Unterschiedliche Provisionshöhen sind auch durch unterschiedliche Beratungssituationen und Produktgestaltungen bedingt.
So erfolgt etwa in der betrieblichen Altersvorsorge nicht notwendigerweise eine individuelle Beratung jedes Arbeitnehmers, sondern dieser wird, insbesondere bei durch den Arbeitgeber finanzierten Leistungen, häufig automatisch mit Versicherungsschutz bedacht. Der Abschluss solcher Verträge erfolgt daher auch mit niedrigen Provisionen unterhalb 2,5 %.
Bei der individuellen Beratung eines Versicherungsnehmers zu einem komplexen Produkt, bei dem, in der bestehenden Niedrigzinsphase, insbesondere das Austarieren des Garantieniveaus entscheidend ist für die Kundenrendite, wird für eine qualitativ hochwertige Leistung auch ein höherer Provisionssatz gewährt. Dies entspricht marktwirtschaftlichen Mechanismen.
Wenn die BaFin bei der Auswertung ihrer Zahlen zu dem Ergebnis gekommen ist, dass einzelnen Vermittlern übermäßige Provisionen von über 7 % gewährt worden, so hat sie nunmehr die Möglichkeit, diesbezüglich auf Basis des § 48 a VAG auf die einzelnen Versicherungsgesellschaften zuzugehen und eine Abstellung dieser festgestellten Missstände einzufordern.

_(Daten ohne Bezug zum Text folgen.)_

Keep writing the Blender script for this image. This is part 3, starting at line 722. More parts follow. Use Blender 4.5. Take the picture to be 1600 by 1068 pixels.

Eine Grundlage für die Forderung nach einem Provisionsdeckel ergibt sich aus den mitgeteilten Zahlen tatsächlich nicht. Es ist und bleibt nicht Sache des Gesetzgebers, in einer sozialen Marktwirtschaft, die aus seiner Sicht vermeintlich korrekten Preise für die Vergütung einer Dienstleistung festzulegen.